By Latin American Herald Tribune 05/02/15
MEXICO CITY – Former Mexico City Mayor Marcelo Ebrard will appeal a court ruling barring his candidacy for a seat in Mexico’s lower house of Congress, claiming that President Enrique Peña Nieto was behind the decision.
“The main promoter of this is named Enrique Peña Nieto,” Ebrard, who governed Mexico City from 2006 to 2012, said in a press conference Thursday, asking rhetorically whether “we’re going to allow the president to decide who can be a candidate and who cannot.”
Four of five TEPJF electoral-court justices found on Wednesday that Ebrard had simultaneously participated in the candidate-selection process of two different left-wing parties: the Party of the Democratic Revolution, or PRD, and Citizens’ Movement.
Ebrard, however, argued in the case that he only registered for the PRD’s internal process, while in the case of Citizens’ Movement he was invited to be a candidate but did not participate in the different candidate-selection stages.
He said he will appeal the case to the Supreme Court if necessary.
“This is yet another thing coming from the (ruling) Institutional Revolutionary Party (PRI), and I’m not making this up. Everybody knows,” the former mayor said.
The idea is “keep me out of the Chamber of Deputies” because Peña Nieto and the PRI do not want me there, Ebrard said, adding that “they know I have the popular support to win and question them.”
The presiding judge in the case, Pedro Penagos, said the General Law on Electoral Institutions and Procedures clearly states that no candidate may seek a candidacy for two different parties unless the two political groupings are part of the same coalition.
On Feb. 22, the PRD left Ebrard off its proportional representation list for this year’s lower-house elections.

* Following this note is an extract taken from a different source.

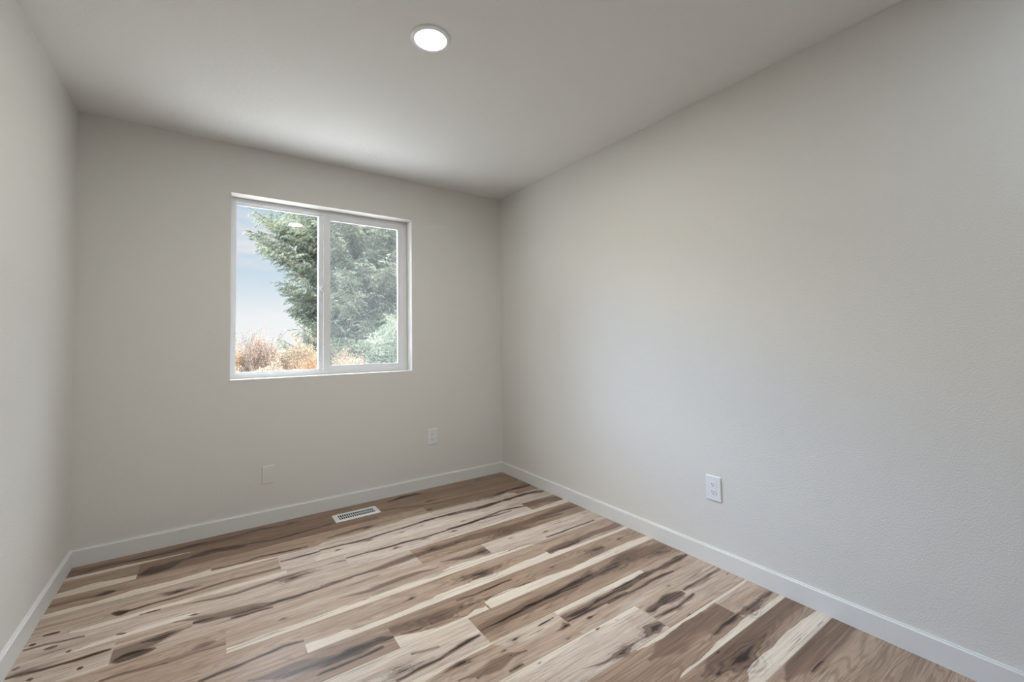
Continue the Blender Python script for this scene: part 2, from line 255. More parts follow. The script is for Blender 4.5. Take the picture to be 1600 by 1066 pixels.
# ------------------------------------------------------------------ plank floor
ROW = 0.1778
JO = {0: -1.95, 1: -2.435, 2: -2.128, 3: -1.83, 4: -1.534, 5: -2.437, 6: -2.081, 7: -1.831, 8: -1.537, 9: -1.243, 10: -0.922, 11: -0.611, 12: -0.308}
PL = 1.2195
def row_off(k):
    return JO.get(k, -0.3 + 0.3 * (k % 4) - 1.2)
FEAT = """S .05 1 -2.719,-0.325 -2.587,-0.305 -2.437,-0.336
S .03 .8 -2.703,-0.155 -2.566,-0.151 -2.371,-0.173 -2.214,-0.190
S .05 .9 -2.705,-0.519 -2.573,-0.522 -2.433,-0.499 -2.205,-0.513
S .05 .9 -2.575,-0.728 -2.447,-0.727 -2.329,-0.711 -2.200,-0.727
S .035 .7 -2.530,-0.888 -2.355,-0.870 -2.196,-0.870
D .018 1 -2.729,-0.932 -2.661,-0.937 -2.552,-0.949 -2.442,-0.951
D .02 1 -2.687,-0.681 -2.659,-0.686 -2.631,-0.692
D .014 1 -2.713,-0.734 -2.691,-0.738
D .006 .7 -2.721,-0.761 -2.652,-0.766 -2.546,-0.793
D .025 .8 -2.655,-0.801 -2.635,-0.801 -2.616,-0.801
D .014 .9 -2.719,-0.892 -2.702,-0.876
D .022 .9 -2.445,-0.853 -2.411,-0.863
D .014 .9 -2.659,-0.982 -2.640,-0.989
D .014 .9 -2.527,-1.013 -2.511,-1.014
D .012 .6 -2.582,-0.874 -2.565,-0.876
D .05 1 -2.571,-0.433 -2.535,-0.430 -2.497,-0.428
B .05 .7 -2.711,-0.421 -2.608,-0.429 -2.546,-0.440 -2.441,-0.425
D .045 1 -2.483,-0.656 -2.449,-0.675 -2.422,-0.675
B .04 .8 -2.509,-0.662 -2.422,-0.675 -2.353,-0.671 -2.245,-0.683
D .09 1 -2.418,-0.302 -2.361,-0.301 -2.312,-0.292 -2.243,-0.251
B .06 .8 -2.704,-0.078 -2.578,-0.067 -2.375,-0.122
D .02 .9 -2.689,-0.110 -2.575,-0.084 -2.375,-0.122
D .07 .9 -2.433,-1.042 -2.373,-1.040 -2.303,-1.044
D .04 .7 -2.363,-0.968 -2.289,-0.979 -2.240,-0.971
B .14 .8 -2.439,-1.000 -2.343,-0.991 -2.193,-0.969
K .06 .8 -2.252,-0.619
B .05 .7 -2.447,-1.146 -2.361,-1.151 -2.188,-1.167
D .008 .7 -2.447,-1.146 -2.361,-1.151 -2.259,-1.168
D .08 1 -2.431,-0.322 -2.352,-0.310 -2.255,-0.260
D .06 .9 -2.255,-0.260 -2.122,-0.227 -1.951,-0.273
D .02 1 -2.008,-0.240 -1.830,-0.288 -1.562,-0.264
D .03 1 -2.494,-0.101 -2.289,-0.104 -2.235,-0.091 -2.092,-0.104
B .07 .9 -2.494,-0.101 -2.289,-0.104 -2.092,-0.104 -1.873,-0.065 -1.743,-0.096
D .025 .8 -2.092,-0.095 -1.873,-0.065 -1.743,-0.096
S .05 .9 -2.446,-0.515 -2.269,-0.508 -2.128,-0.489
D .012 .8 -2.123,-0.478 -2.019,-0.495 -1.907,-0.469 -1.792,-0.487 -1.670,-0.490
S .04 .8 -2.093,-0.515 -1.966,-0.519 -1.828,-0.543 -1.615,-0.539
D .012 .9 -1.829,-0.597 -1.749,-0.601 -1.627,-0.600
S .05 .9 -2.422,-0.717 -2.301,-0.711 -2.124,-0.714 -1.979,-0.721 -1.841,-0.742
B .03 1 -2.427,-0.672 -2.260,-0.674 -2.075,-0.650 -1.831,-0.663
D .008 .7 -2.427,-0.672 -2.260,-0.674 -2.075,-0.650
B .035 .9 -2.235,-0.759 -2.032,-0.805 -1.856,-0.784 -1.661,-0.773
K .07 .9 -2.254,-0.619
K .09 .8 -1.791,-0.812
K .07 1 -1.707,-0.089
K .07 1 -2.257,-0.092
B .08 .9 -2.257,-0.895 -2.125,-0.943 -1.994,-0.957 -1.880,-0.986
D .02 .7 -2.183,-0.949 -2.040,-0.985 -1.951,-0.998 -1.880,-0.986 -1.703,-0.986
D .018 1 -2.210,-0.871 -2.168,-0.882
K .02 .9 -1.884,-1.143
D .01 .8 -2.381,-0.737 -2.312,-0.741
D .05 .7 -2.194,-0.950 -2.072,-0.974 -1.943,-0.983
D .014 .9 -1.942,-0.974 -1.864,-0.990 -1.739,-0.990 -1.556,-0.986
D .01 .8 -2.063,-1.006 -1.983,-1.014 -1.900,-1.023
S .06 1 -2.080,-1.239 -1.965,-1.236 -1.859,-1.240 -1.744,-1.238 -1.619,-1.228
S .065 1 -1.827,-1.404 -1.741,-1.405 -1.663,-1.397
K .025 .9 -1.878,-1.145
B .07 .8 -2.189,-1.141 -2.133,-1.135 -2.094,-1.142
D .03 .6 -2.189,-1.141 -2.133,-1.135 -2.113,-1.135
D .014 .9 -2.167,-1.347 -2.068,-1.346 -1.973,-1.336 -1.906,-1.327 -1.831,-1.343
B .12 .9 -2.025,-1.450 -1.892,-1.474 -1.797,-1.501 -1.694,-1.513
D .04 .6 -1.955,-1.479 -1.799,-1.512 -1.695,-1.519
D .012 1 -1.825,-1.562 -1.706,-1.561
D .05 1 -1.076,-0.104 -0.956,-0.075 -0.797,-0.084
K .06 1 -0.811,-0.268
D .03 1 -0.323,-0.071 -0.267,-0.075
D .02 1 -1.560,-0.258 -1.471,-0.246
B .04 .9 -1.182,-0.217 -0.855,-0.326 -0.581,-0.356 -0.266,-0.367
K .06 1 -1.317,-0.450
B .05 .8 -1.600,-0.462 -1.388,-0.440 -1.238,-0.442
K .05 1 -0.888,-0.410
D .016 1 -1.625,-0.588 -1.432,-0.605 -1.212,-0.591 -0.966,-0.575 -0.744,-0.570 -0.608,-0.580 -0.302,-0.580
D .016 1 -1.530,-0.765 -1.347,-0.776 -1.102,-0.792 -0.898,-0.782 -0.673,-0.770 -0.437,-0.773
L .16 .9 -1.616,-0.542 -1.342,-0.535 -0.934,-0.503 -0.252,-0.509
L .17 .9 -1.642,-0.675 -1.389,-0.692 -1.011,-0.676 -0.413,-0.738
K .05 .9 -1.543,-0.648
K .05 .8 -1.368,-0.624
K .04 .8 -1.170,-0.642
K .05 .9 -1.265,-0.818
K .05 .8 -1.093,-0.808
K .04 .8 -0.905,-0.819
K .03 .7 -0.788,-0.719
K .03 .7 -1.031,-0.629
B .04 .8 -1.662,-0.776 -1.601,-0.768 -1.544,-0.786
B .07 1 -1.533,-0.977 -1.427,-0.984 -1.235,-0.958 -1.095,-0.961 -0.951,-0.960 -0.753,-0.972 -0.569,-0.961
D .01 .9 -1.701,-0.977 -1.533,-0.977 -1.427,-0.984 -1.235,-0.958
K .09 1 -1.106,-0.953
K .07 .7 -0.956,-0.956
K .03 .9 -1.232,-0.957
K .12 1 -0.906,-1.143
B .08 .9 -1.136,-1.109 -1.010,-1.140 -0.909,-1.149
B .06 .8 -1.656,-1.134 -1.525,-1.149 -1.405,-1.137 -1.281,-1.134 -1.158,-1.154
S .05 1 -1.547,-1.225 -1.319,-1.226 -1.057,-1.227 -0.764,-1.240
K .14 .8 -1.012,-1.332
B .07 .8 -1.145,-1.302 -1.006,-1.322 -0.869,-1.336
S .05 1 -1.306,-1.401 -1.085,-1.397 -0.871,-1.393
K .03 1 -1.384,-1.327
K .11 1 -0.629,-1.023
D .01 .8 -1.227,-1.459 -1.059,-1.465 -0.922,-1.465
S .05 1 -1.751,-1.233 -1.654,-1.233 -1.550,-1.233
S .06 1 -1.787,-1.419 -1.638,-1.423 -1.469,-1.414 -1.281,-1.411 -1.074,-1.415
K .13 1 -1.327,-1.517
D .008 .9 -1.514,-1.535 -1.433,-1.543 -1.373,-1.508
B .09 .8 -1.432,-1.489 -1.331,-1.515 -1.139,-1.524
D .045 .9 -1.807,-1.518 -1.701,-1.514 -1.588,-1.516 -1.535,-1.530
D .012 1 -1.815,-1.558 -1.713,-1.562 -1.586,-1.558
S .06 .8 -1.524,-1.563 -1.375,-1.607 -1.237,-1.607 -1.169,-1.574
L .14 .8 -1.779,-1.623 -1.655,-1.610 -1.507,-1.622 -1.353,-1.652 -1.245,-1.672
D .014 .8 -1.612,-1.749 -1.537,-1.743 -1.439,-1.742 -1.345,-1.720 -1.254,-1.717
K .08 .6 -1.578,-1.715
S .04 .9 -1.556,-1.789 -1.460,-1.786 -1.285,-1.770
K .06 1 -1.391,-1.810
D .006 .7 -1.521,-1.657 -1.410,-1.680
D .035 .9 -0.827,-0.583 -0.615,-0.601 -0.394,-0.586
D .05 1 -0.394,-0.586 -0.167,-0.573 -0.001,-0.600
D .02 1 -0.922,-0.774 -0.682,-0.763 -0.492,-0.732 -0.309,-0.762
K .13 1 -0.426,-0.472
D .05 .9 -0.426,-0.472 -0.232,-0.426 -0.014,-0.434
K .06 .7 -0.248,-0.780
B .1 .9 -0.289,-0.722 -0.164,-0.758 -0.050,-0.784
B .09 1 -1.011,-0.952 -0.818,-0.963 -0.657,-0.981 -0.423,-0.979 -0.135,-0.946 -0.025,-0.974
D .016 1 -0.411,-0.964 -0.255,-0.960 -0.025,-0.974
D .008 1 -0.398,-0.998 -0.184,-1.013
K .14 1 -0.637,-1.017
K .035 1 -0.676,-1.098
K .04 1 -0.460,-1.158
K .03 1 -0.389,-1.221
D .008 .9 -0.500,-1.218 -0.332,-1.223 -0.093,-1.213
D .01 .9 -0.787,-1.223 -0.720,-1.221
S .03 .8 -0.981,-0.891 -0.640,-0.886 -0.327,-0.855 0.020,-0.837
L .14 .8 -0.836,-1.100 -0.539,-1.130 -0.121,-1.109
D .025 1 -0.614,-1.367 -0.477,-1.382 -0.362,-1.359
K .09 .8 -0.438,-1.349
B .07 .9 -0.595,-1.364 -0.249,-1.345 -0.044,-1.351
S .03 .9 -0.605,-1.406 -0.316,-1.411 -0.054,-1.408
S .05 1 -1.234,-1.397 -0.967,-1.392 -0.593,-1.382
S .045 1 -1.097,-1.543 -0.874,-1.564 -0.617,-1.580 -0.339,-1.569 -0.095,-1.575
S .04 .8 -1.135,-1.199 -0.930,-1.215 -0.632,-1.250
K .03 1 -0.690,-1.497
K .03 1 -0.171,-1.490
K .12 .8 -0.368,-1.498
D .012 .8 -1.119,-1.527 -0.994,-1.537 -0.855,-1.540
K .1 1 -0.606,-1.663
D .03 .9 -0.915,-1.687 -0.779,-1.671 -0.615,-1.663
K .2 .7 -0.438,-1.682
S .04 .9 -0.776,-1.788 -0.544,-1.793 -0.385,-1.806
D .02 1 -1.236,-1.700 -1.126,-1.699 -1.001,-1.688 -0.906,-1.687 -0.805,-1.686
D .012 .8 -0.805,-1.686 -0.676,-1.701
B .1 .8 -1.236,-1.700 -1.001,-1.688 -0.805,-1.686 -0.591,-1.691
B .06 1 -0.924,-1.842 -0.709,-1.841 -0.534,-1.851
D .03 1 -0.919,-1.836 -0.820,-1.848 -0.703,-1.835 -0.520,-1.838
D .012 1 -0.916,-1.861 -0.764,-1.860 -0.669,-1.870 -0.555,-1.868
S .04 .9 -0.918,-1.786 -0.764,-1.790 -0.475,-1.801
K .05 1 -0.942,-1.876
K .05 1 -1.155,-1.820
K .02 1 -1.228,-1.849
K .02 1 -1.220,-1.883
K .03 1 -1.154,-1.972
K .03 1 -0.823,-1.897
K .03 1 -0.850,-1.969
K .02 1 -0.984,-1.936
K .05 .9 -1.386,-1.808
D .012 1 -1.267,-1.943 -1.205,-1.946
B .09 .9 -1.432,-1.878 -1.328,-1.892 -1.220,-1.883 -1.149,-1.899
D .012 .9 -1.381,-1.904 -1.328,-1.892 -1.281,-1.893
D .01 1 -1.035,-1.809 -0.946,-1.803
L .12 .8 -1.232,-1.779 -1.104,-1.825 -0.942,-1.806
K .07 1 -0.872,-2.114
B .03 .9 -1.052,-2.086 -0.953,-2.111 -0.872,-2.114
S .03 .7 -1.426,-1.781 -1.243,-1.779
S .03 .9 -1.308,-1.968 -1.110,-1.970 -0.925,-1.955 -0.666,-1.961
L .14 .7 -1.246,-2.013 -1.043,-2.019 -0.740,-2.024
K .1 .9 -0.126,-1.722
K .2 .7 -0.430,-1.674
B .15 .8 -0.453,-1.658 -0.251,-1.667 -0.042,-1.688
D .04 1 -0.648,-1.837 -0.496,-1.826 -0.359,-1.822 -0.235,-1.827 -0.022,-1.827
D .012 1 -0.694,-1.878 -0.482,-1.878 -0.352,-1.873 -0.218,-1.879
D .055 1 -0.606,-2.013 -0.452,-2.005 -0.342,-2.021
D .016 1 -0.333,-2.015 -0.199,-2.015 -0.021,-2.016
D .016 1 -0.608,-2.056 -0.470,-2.066 -0.317,-2.060
K .02 1 -0.357,-1.949
K .03 1 -0.473,-2.133
K .02 1 -0.747,-1.972
K .1 1 -0.654,-2.097
K .08 1 -0.873,-2.116
K .1 1 -0.224,-2.263
D .02 .8 -0.224,-2.263 -0.105,-2.246 -0.022,-2.255
K .02 .9 -0.036,-2.059
D .02 1 -0.509,-2.262 -0.412,-2.252 -0.307,-2.253
S .03 .9 -0.787,-2.135 -0.617,-2.134 -0.291,-2.136 -0.043,-2.129
S .03 .9 -0.803,-2.318 -0.572,-2.308 -0.350,-2.297 -0.027,-2.303
K .18 1 -0.536,-2.386
D .012 1 -0.697,-2.380 -0.662,-2.379
S .07 1 -0.610,-2.465 -0.466,-2.453 -0.291,-2.449 -0.036,-2.473
D .014 1 -0.413,-2.563 -0.324,-2.565
K .04 1 -0.585,-2.321
L .1 .6 -0.697,-1.958 -0.273,-1.931 -0.037,-1.930
B .16 .8 -0.824,-2.194 -0.558,-2.187 -0.290,-2.209
B .15 .9 -0.746,-2.359 -0.496,-2.346 -0.082,-2.337
B .17 .8 -0.528,-2.524 -0.294,-2.519 -0.041,-2.523"""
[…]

Five days later, on Feb. 27, the former Mexico City mayor said he was leaving the party because it had moved too close to the PRI.
That same day, media reports said Ebrard had been confirmed as a lower-house candidate representing Citizens’ Movement.
Mexico is holding its midterm elections on June 7, with 500 seats in Congress, nine governorships and 1,532 local offices up for grabs.